Mereka kemudian diketahui kabur ke Semarang, sementara Robert yang melarikan diri secara terpisah, berhasil diringkus di persimpangan Jln.Supratman-Katamso saat dia akan naik angkot. Ia dikenali informan Endang yang langsung berteriak padaku:"Eta si Robert, gancang udag!".

Dengan cepat Endan melompat ke atas motor, yang kemudian kupacu ke arah Robert dan menabraknya hingga nyaris terjatuh. Endang langsung menodongkan pistol pada Robert dan memborgolnya.

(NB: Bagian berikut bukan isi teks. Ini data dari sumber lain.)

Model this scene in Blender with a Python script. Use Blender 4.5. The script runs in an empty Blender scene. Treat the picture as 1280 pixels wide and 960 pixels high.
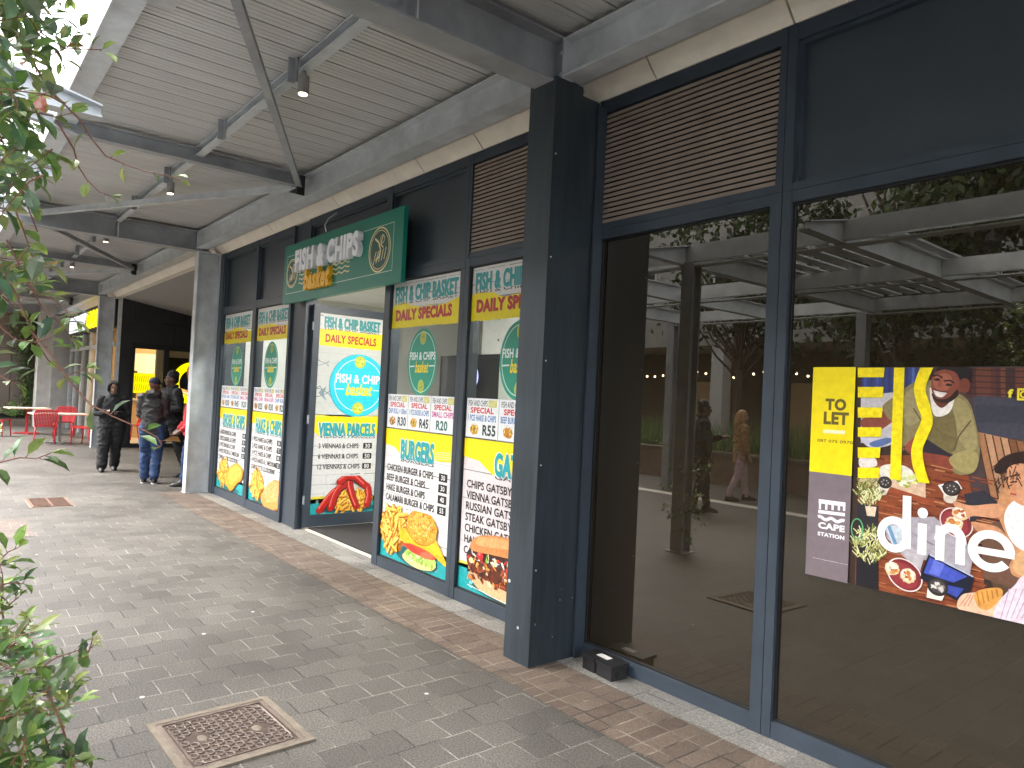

Di Semarang, dalam melakukan aksi kejahatannya, Benny dan Julius berhasil ditangkap dan kemudian 'diektradisi' ke Bandung, sedangkan Johnny kembali lolos. Ia kemudian bergabung dengan penjahat 'nyong Ambon' lainnya, Toos Mustamu di Yogya. Namun dalam penodongan di Magelang, keduanya tertangkap dan menjalani hukuman di LP Wirogunan Yogya.

Disinilah perjalanan hidup Johny berakhir. Dalam perkelahian antarnapi untuk memperebutkan kekuasaan dalam penjara, Johny tewas ditusuk napi lain yang menjadi seterunya.

Setelah diekstradisi ke Bandung, Benny dan Julius dimasukkan satu sel bersama Robert. Mereka dijaga ekstraketat dengan tangan selalu diborgol. Bahkan untuk melakukan wawancara, aku tak boleh 'ngebon' mereka ke ruang reskrim, melainkan aku yang harus masuk ke dalam sel tahanan yang kemudian dikunci dari luar oleh petugas.

Awalnya aku sempat khawatir, bagaimana seandainya bila mereka bertiga 'menyandera' diriku dalam upaya meloloskan diri? Tapi demi untuk mendapatkan cerita eksklusif tentang perjalanan karir mereka sebagai penjahat, aku akhirnya mau juga. Untungnya Benny menerimaku dengan baik dan mau diwawancara olehku dengan ramah selama lebih kurang 2 jam.

Aku gembira dapat berita eksklusif langsung dari sumbernya. Bagiku, inilah sebuah perjuangan untuk mendapatkan berita sekaligus sebuah pengalaman wawancara paling unik tapi juga menegangkan selama menjadi wartawan zaman baheula.